## Instructions to follow
From the records below, copy out exactly the lines from the one containing "m = MB(); m.box(bx0, bx0+.022, by0, by0+.030, .118, .8838);" to the one containing "by1)], .118, .012).build('baseboard', 'island_white', isl)", both included. Add nothing else.

## Data listing

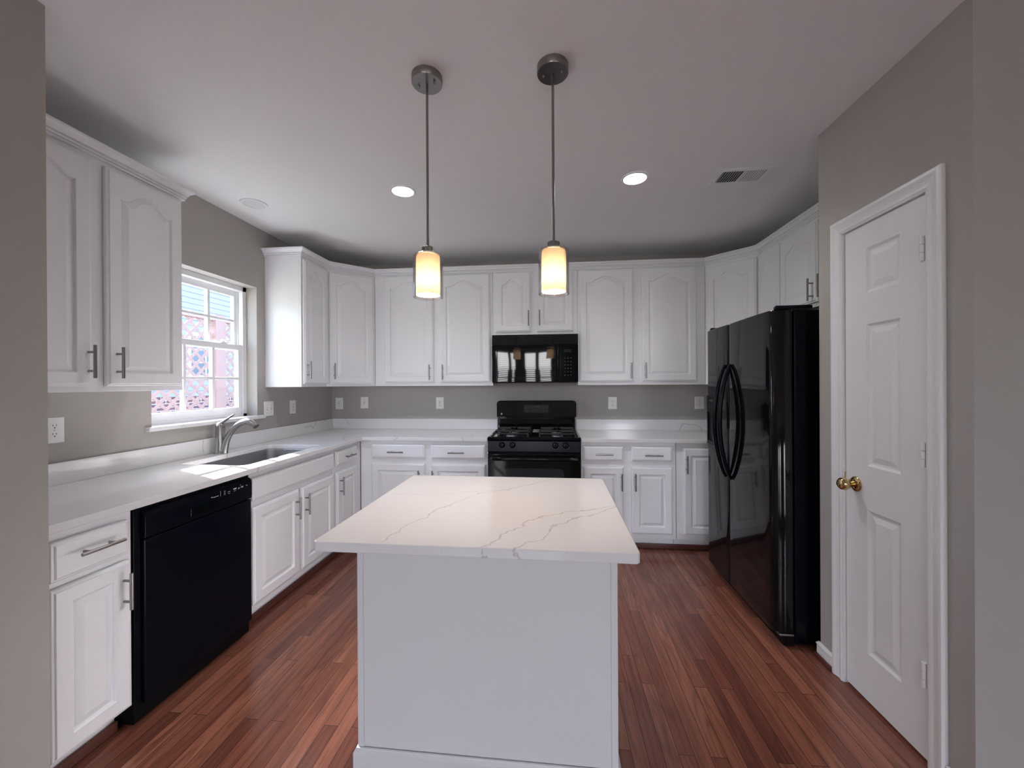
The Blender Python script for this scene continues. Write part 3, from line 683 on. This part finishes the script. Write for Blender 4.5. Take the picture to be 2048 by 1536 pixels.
# ------------------------------------------------------------------ refrigerator
GX, GY0, GY1, GZ = 1.137, 2.172, 3.062, 1.742; GS = 2.692
rf = thing('refrigerator', 'tall black side by side refrigerator beside the pantry wall', 'refrigerator', (1.5, (GY0+GY1)/2, 0), 0)
O = (1.5, (GY0+GY1)/2, 0)
m = MB(O); m.box(1.238, XR-.03, GY0+.004, GY1-.004, .02, 1.738); m.build('case', 'black_satin', rf, .006, 3)
def fdoor(name, y0, y1, r0, r1):
    """door standing along y; rounded front corners r0 (near end), r1 (far end); slight bow"""
    m = MB(O); P = [(1.226, y0), ]
    for k in range(9):
        a = PI/2*k/8; P.append((GX+.030+r0-r0*math.sin(a)-.03*0 - (.030)*(math.sin(a)), y0+r0*(1-math.cos(a))))
    n = 10
    for k in range(1, n): s = k/n; P.append((GX-.004*math.sin(PI*s), y0+r0+(y1-y0-r0-r1)*s))
    for k in range(9):
        a = PI/2*k/8; P.append((GX+(r1)*(1-math.cos(a)), y1-r1+r1*math.sin(a)))
    P.append((1.226, y1))
    def ringz(z, ins): 
        c = (1.20, (y0+y1)/2)
        return [(x+(c[0]-x)*ins, y+(c[1]-y)*ins, z) for x, y in P]
    m.loops([ringz(.072, .03), ringz(.078, 0), ringz(GZ-.010, 0), ringz(GZ-.003, .02), ringz(GZ, .06)], smooth=True)
    return m.build(name, 'black_gloss', rf)
fd = fdoor('fridge_door', GY0, GS-.003, .045, .008)
fz = fdoor('freezer_door', GS+.003, GY1, .008, .030)
def bow_handle(parent, y, z0, z1):
    m = MB(O); pts = []; N = 22
    for k in range(N+1):
        s = k/N; z = z0+(z1-z0)*s; x = GX-.004-.070*math.sin(PI*s)**.75; pts.append((x, y, z))
    m.tube(pts, [.010+.004*math.sin(PI*k/N) for k in range(N+1)], 14, ((0, 1, 0), 1.25)); m.build('handle', 'black_satin', parent)
bow_handle(fd, GS-.036, .752, 1.480); bow_handle(fz, GS+.044, .752, 1.480)
m = MB(O); a, b, c, d = 2.805, 3.030, .925, 1.275
grid(m, 'yz', [a, a+.018, b-.018, b], [c, c+.03, 1.155, d], {(1, 1)}, GX-.012, GX+.002); ds = m.build('water_dispenser', 'black_satin', rf, .003)
m = MB(O); m.box(GX-.0035, GX-.0015, a+.019, b-.019, c+.031, 1.154); m.build('dispenser_recess', 'black_matte', ds)
m = MB(O); m.box(GX-.0130, GX-.0122, 2.915, 2.975, 1.232, 1.238); m.box(GX-.0130, GX-.0122, 2.915, 2.975, 1.241, 1.245); m.box(GX-.0130, GX-.0122, 2.905, 2.985, 1.196, 1.199); m.build('dispenser_markings', 'mark_dim', ds)
for (y0, y1) in ((GY0+.004, GY0+.045), (GY1-.045, GY1-.004)):
    m = MB(O); P = [(1.150, y0+.004), (1.160, y1), (1.22, y1+.02), (1.330, y1+.01), (1.330, y0)]
    P2 = [(x, y) for x, y in P]
    m.loops([[(x, y, z) for x, y in P2] for z in (GZ+.002, GZ+.016)] + [[(x+(1.24-x)*.06, y, GZ+.020) for x, y in P2]]); m.build('hinge_cover', 'black_satin', rf, .003)
m = MB(O); m.box(1.185, 1.24, GY0+.01, GY1-.01, .004, .070); m.build('toe_grille', 'black_matte', rf, .006)
m = MB(O); m.box(1.165, 1.235, GY0+.006, GY0+.05, .058, .068); m.build('lower_hinge', 'burner_metal', rf, .002)

# ------------------------------------------------------------------ island
ith = math.radians(-.332)
isl = thing('kitchen_island', 'white kitchen island with veined stone top in the middle of the floor', 'island', (-.2267, 1.5059, 0), ith)
def isl_pts(): pass
m = MB(); m.box(-.4628, .4628, -.4185, .4185, .8843, CT); o = m.build('worktop', 'quartz', isl)
bm = bmesh.new(); bm.from_mesh(o.data); es = [e for e in bm.edges if abs(e.verts[0].co.z-e.verts[1].co.z) > .01]
bmesh.ops.bevel(bm, geom=es, offset=.014, segments=5, profile=.5, affect='EDGES'); bm.to_mesh(o.data); bm.free()
b = o.modifiers.new('bevel', 'BEVEL'); b.width = .003; b.segments = 2; b.limit_method = 'ANGLE'; b.angle_limit = math.radians(40)
ISLTOP = o
bx0, bx1, by0, by1 = -.444, .4365, -.194, .385
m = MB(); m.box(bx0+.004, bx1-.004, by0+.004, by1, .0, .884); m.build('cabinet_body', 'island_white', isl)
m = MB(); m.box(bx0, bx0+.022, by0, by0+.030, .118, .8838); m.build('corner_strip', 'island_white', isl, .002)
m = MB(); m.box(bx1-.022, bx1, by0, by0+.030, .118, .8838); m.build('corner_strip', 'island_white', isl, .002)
def baseboard(path, h, t):
    """path of plan points, board to the right of travel; moulded top"""
    prof = [(0, 0), (t, 0), (t, h-.014), (t-.003, h-.010), (t-.006, h-.006), (t*.35, h-.001), (0, h)]
    P = [Vector(p) for p in path]; nrm = []
    for a, b in zip(P[:-1], P[1:]): d = (b-a).normalized(); nrm.append(Vector((d.y, -d.x)))
    rings = []
    for i, p in enumerate(P):
        o = nrm[0] if i == 0 else nrm[-1] if i == len(P)-1 else (nrm[i-1]+nrm[i])/(1+nrm[i-1].dot(nrm[i]))
        rings.append([(p.x+o.x*a, p.y+o.y*a, z) for a, z in prof])
    m = MB(); m.loops(rings); return m
baseboard([(bx0, by1), (bx0, by0), (bx1, by0), (bx1, by1)], .118, .012).build('baseboard', 'island_white', isl)

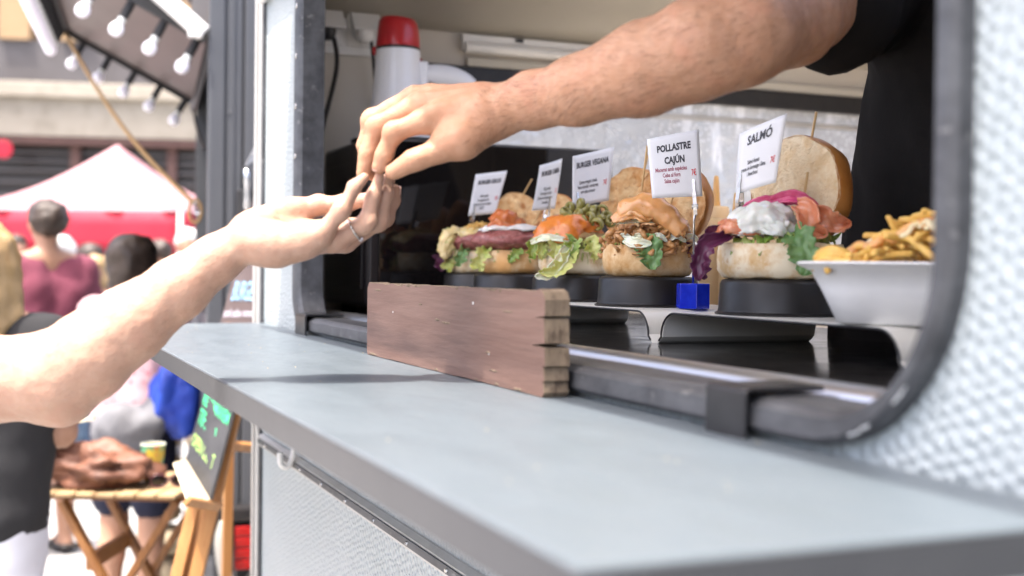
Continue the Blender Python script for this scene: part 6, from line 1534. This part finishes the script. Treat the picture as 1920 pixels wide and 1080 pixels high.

## Correct answer
m = MB(); m.box(bx0, bx0+.022, by0, by0+.030, .118, .8838); m.build('corner_strip', 'island_white', isl, .002)
m = MB(); m.box(bx1-.022, bx1, by0, by0+.030, .118, .8838); m.build('corner_strip', 'island_white', isl, .002)
def baseboard(path, h, t):
    """path of plan points, board to the right of travel; moulded top"""
    prof = [(0, 0), (t, 0), (t, h-.014), (t-.003, h-.010), (t-.006, h-.006), (t*.35, h-.001), (0, h)]
    P = [Vector(p) for p in path]; nrm = []
    for a, b in zip(P[:-1], P[1:]): d = (b-a).normalized(); nrm.append(Vector((d.y, -d.x)))
    rings = []
    for i, p in enumerate(P):
        o = nrm[0] if i == 0 else nrm[-1] if i == len(P)-1 else (nrm[i-1]+nrm[i])/(1+nrm[i-1].dot(nrm[i]))
        rings.append([(p.x+o.x*a, p.y+o.y*a, z) for a, z in prof])
    m = MB(); m.loops(rings); return m
baseboard([(bx0, by1), (bx0, by0), (bx1, by0), (bx1, by1)], .118, .012).build('baseboard', 'island_white', isl)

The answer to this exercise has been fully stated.